En ce qui concerne la décision fixant le pays de renvoi :
5. Aux termes de l'article 3 de la convention européenne de sauvegarde des droits de l'Homme et des libertés fondamentales : " Nul ne peut être soumis à la torture ni à des peines ou traitements inhumains ou dégradants ". Aux termes de l'article L. 513-2 du code de l'entrée et du séjour des étrangers et du droit d'asile : " L'étranger qui fait l'objet d'une mesure d'éloignement est éloigné : / 1° A destination du pays dont il a la nationalité, sauf si l'Office français de protection des réfugiés et apatrides ou la Cour nationale du droit d'asile lui a reconnu le statut de réfugié ou lui a accordé le bénéfice de la protection subsidiaire ou s'il n'a pas encore été statué sur sa demande d'asile ; / 2° Ou, en application d'un accord ou arrangement de réadmission communautaire ou bilatéral, à destination du pays qui lui a délivré un document de voyage en cours de validité ; / 3° Ou, avec son accord, à destination d'un autre pays dans lequel il est légalement admissible. / Un étranger ne peut être éloigné à destination d'un pays s'il établit que sa vie ou sa liberté y sont menacées ou qu'il y est exposé à des traitements contraires aux stipulations de l'article 3 de la Convention européenne de sauvegarde des droits de l'homme et des libertés fondamentales du 4 novembre 1950. ".
6. A l'appui des conclusions dirigées contre la décision fixant la Géorgie comme pays de destination, M. H... et Mme I... font valoir qu'ils encourent des risques de subir des traitements inhumains et dégradants en cas de retour dans leur pays d'origine, dès lors qu'ils y seraient exposés aux représailles de l'assassin du frère de M. H... et du père de celui-ci, haut-fonctionnaire très influent en Géorgie. Ils produisent au soutien de leurs allégations plusieurs extraits d'articles de journaux locaux et d'émissions de télévision traduits en français qui témoignent des circonstances du meurtre et des troubles qu'il a engendrés dans le village dont la famille de M. H... est originaire. Ils versent également au dossier des attestations émanant du père de M. H... resté en Géorgie et de plusieurs habitants de leur village, qui font état des menaces que leur faisaient subir le meurtrier du frère de M. H... et son père lorsqu'ils se trouvaient encore dans leur pays d'origine, ainsi que de la remise en liberté récente de l'assassin.
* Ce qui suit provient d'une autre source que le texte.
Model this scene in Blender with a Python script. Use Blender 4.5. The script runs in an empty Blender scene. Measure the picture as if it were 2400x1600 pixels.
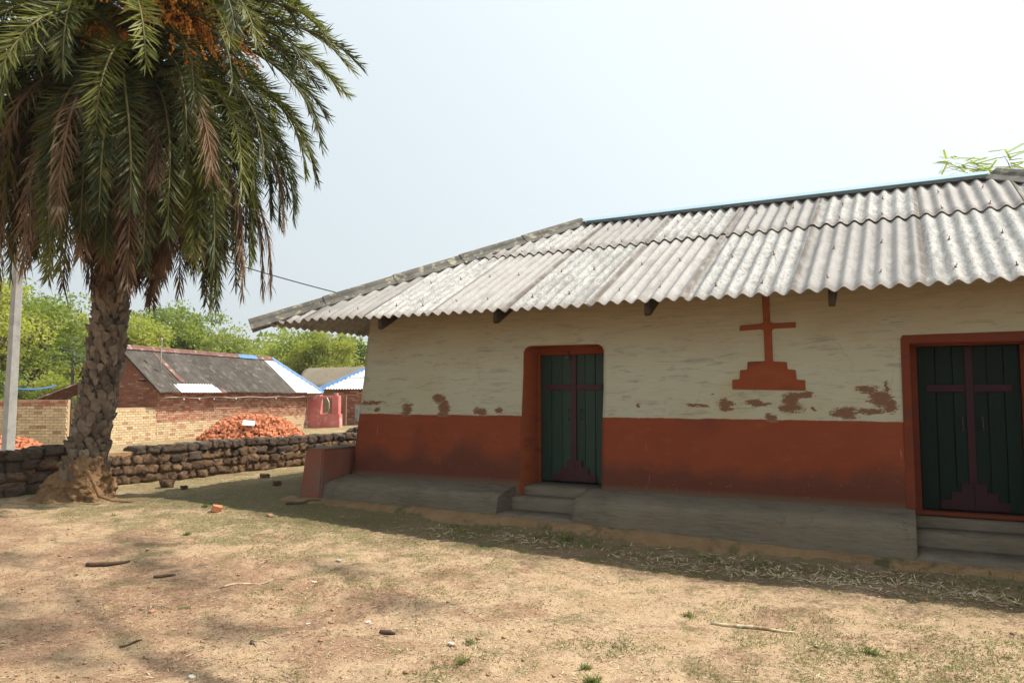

Toutefois, ces dernières allégations, qui ne sont corroborées par aucun document émanant des autorités locales, ne peuvent être regardées comme suffisamment probantes pour établir la réalité et l'actualité des risques auxquels seraient exposés M. H... et Mme I... en cas de retour en Géorgie. En outre, les appelants n'allèguent pas être dans l'impossibilité de se réclamer de la protection des autorités géorgiennes, lesquelles sont intervenues pour poursuivre et condamner l'assassin du frère de M. H.... Au demeurant, leurs demandes d'asile ont été successivement rejetées par l'Office français de protection des réfugiés et apatrides et la Cour nationale du droit d'asile le 27 juin et le 21 octobre 2019. Dans ces conditions, M. H... et Mme I... ne sont pas fondés à soutenir que la décision contestée fixant le pays de renvoi a méconnu les stipulations de l'article 3 de la convention européenne de sauvegarde des droits de l'homme et des libertés fondamentales et les dispositions de l'article L. 513-2 du code de l'entrée et du séjour des étrangers et du droit d'asile.
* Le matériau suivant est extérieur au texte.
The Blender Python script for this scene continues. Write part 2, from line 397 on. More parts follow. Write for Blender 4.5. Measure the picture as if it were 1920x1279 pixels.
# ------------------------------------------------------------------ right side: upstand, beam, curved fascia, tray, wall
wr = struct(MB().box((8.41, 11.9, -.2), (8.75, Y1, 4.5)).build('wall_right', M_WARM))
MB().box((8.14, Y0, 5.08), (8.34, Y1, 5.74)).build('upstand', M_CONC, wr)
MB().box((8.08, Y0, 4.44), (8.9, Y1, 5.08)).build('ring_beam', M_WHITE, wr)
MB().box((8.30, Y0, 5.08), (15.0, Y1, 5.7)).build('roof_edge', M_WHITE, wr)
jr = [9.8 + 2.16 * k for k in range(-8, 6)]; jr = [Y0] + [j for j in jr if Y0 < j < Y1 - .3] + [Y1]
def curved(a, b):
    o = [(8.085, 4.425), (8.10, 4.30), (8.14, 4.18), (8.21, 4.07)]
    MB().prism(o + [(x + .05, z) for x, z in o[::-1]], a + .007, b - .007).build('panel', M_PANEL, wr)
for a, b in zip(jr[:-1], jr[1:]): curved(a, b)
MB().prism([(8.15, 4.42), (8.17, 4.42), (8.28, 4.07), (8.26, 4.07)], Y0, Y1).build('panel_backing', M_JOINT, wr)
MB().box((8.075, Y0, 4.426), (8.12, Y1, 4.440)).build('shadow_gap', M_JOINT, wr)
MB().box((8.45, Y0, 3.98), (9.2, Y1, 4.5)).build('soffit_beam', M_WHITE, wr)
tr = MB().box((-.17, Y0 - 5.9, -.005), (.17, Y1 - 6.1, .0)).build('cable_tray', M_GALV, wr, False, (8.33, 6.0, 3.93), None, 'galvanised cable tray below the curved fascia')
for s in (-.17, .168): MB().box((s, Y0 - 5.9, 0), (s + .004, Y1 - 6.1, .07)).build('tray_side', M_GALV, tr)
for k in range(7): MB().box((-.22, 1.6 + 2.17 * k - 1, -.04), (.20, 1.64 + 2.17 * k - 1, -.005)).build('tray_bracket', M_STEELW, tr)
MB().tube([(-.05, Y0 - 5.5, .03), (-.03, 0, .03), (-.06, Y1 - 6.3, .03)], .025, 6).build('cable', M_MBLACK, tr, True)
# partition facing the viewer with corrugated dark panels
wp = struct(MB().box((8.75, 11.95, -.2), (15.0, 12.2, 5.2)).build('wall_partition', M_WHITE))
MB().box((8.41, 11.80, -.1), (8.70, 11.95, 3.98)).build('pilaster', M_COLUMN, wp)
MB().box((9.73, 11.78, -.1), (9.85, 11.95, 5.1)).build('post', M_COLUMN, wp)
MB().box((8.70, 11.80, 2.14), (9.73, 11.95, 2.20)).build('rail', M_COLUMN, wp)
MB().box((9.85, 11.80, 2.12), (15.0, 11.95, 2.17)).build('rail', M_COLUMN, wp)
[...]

7. Il résulte de tout ce qui précède que M. H... et Mme I... ne sont pas fondés à soutenir que c'est à tort que, par le jugement attaqué, le tribunal administratif de Bordeaux a rejeté leurs demandes. Les conclusions qu'ils présentent à fin d'injonction et au titre des frais liés à l'instance doivent par voie de conséquence être rejetées.
DÉCIDE :
Article 1er : Les requêtes de M. H... et Mme I... sont rejetées.
Article 2 : Le présent arrêt sera notifié à M. F... H... et Mme C... I... et au ministre de l'intérieur. Copie en sera adressée à la préfète de la Gironde.
Délibéré après l'audience du 7 avril 2021 à laquelle siégeaient :
M. E... A..., président,
Mme Fabienne Zuccarello, présidente-assesseure,
Mme G... D..., première conseillère,
Rendu public par mise à disposition au greffe le 17 mai 2021.
Le président-rapporteur,
Didier A...
La République mande et ordonne au ministre de l'intérieur en ce qui le concerne et à tous huissiers de justice à ce requis en ce qui concerne les voies de droit commun, contre les parties privées, de pourvoir à l'exécution du présent arrêt.